Like The New York Times post, The Washington Post had one book I read and loved (Station Eleven), one book that won a major award (The Narrow Road to the Deep North, versus Redeployment), one book about death that we're selling like crazy (Being Mortal, in lieu of Can't We Talk About Something More Pleasant), one crowd pleaser (The Paying Guests, which has at least four Boswell reads), and one biography that someone we know is in love with (Tennessee Williams, which also made the top ten of local critic Mike Fischer). Unlike The New York Times list, there's a book that Jason really likes, Empire of Sin.

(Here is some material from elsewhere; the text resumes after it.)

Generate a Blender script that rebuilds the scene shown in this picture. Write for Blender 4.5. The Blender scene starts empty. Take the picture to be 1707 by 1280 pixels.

I don't think anything on The Times floats his boat; I could be wrong, as he reads so much that it's hard to keep track of it all.

We've got a nice display of both books back in the fiction section, which in most years moves up to the front of the store after Christmas, when the table of boxed Christmas cards is cleared.

*We still have a few signed copies of The Goldfinch. They are neither bookplates nor tip-ins but the real thing.